S&P Global Ratings on Monday said it downgraded the U.K.'s credit rating as a lack of clarity over a number of key issues resulting from the country's decision to leave the European Union will hurt confidence, investment, GDP growth and public finances.
On a long-term foreign and local currency sovereign credit ratings basis, S&P dropped the U.K. to AA from AAA, determining the long-term rating outlook as negative.
The agency also lowered its long-term issuer credit rating on the Bank of England, and the ratings on the debt programs of Network Rail Infrastructure Finance, to AA from AAA. The Bank of England's long-term rating outlook is also negative.
S&P said in a notice on its website that the downgrade reflects the agency's view that the result to leave the EU “will weaken the predictability, stability and effectiveness of policymaking in the U.K., and affect its economy, GDP growth, and fiscal and external balances.”

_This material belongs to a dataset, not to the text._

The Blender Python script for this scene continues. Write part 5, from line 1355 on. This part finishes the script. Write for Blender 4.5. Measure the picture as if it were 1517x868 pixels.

The downgrade also reflects what S&P considers “enhanced risks of a marked deterioration of external financing conditions in light of the U.K.'s extremely elevated level of gross external financing requirements (as a share of current account receipts and usable reserves),” said the notice. Given the Brexit result, the U.K.'s overall economic performance could deteriorate, including its financial services sector, which S&P noted was a “major contributor to employment and public receipts.”
Brexit also could “trigger a constitutional crisis” should Scotland launch a second referendum to become independent from the U.K., S&P added.
The U.K. also faces risks over the uncertainty surrounding the potentially long-lasting exit negotiations and future relationship with the EU, with the possibility of delays on capital expenditure in an economy “that already stands out for its low investment/GDP ratio,” the notice said.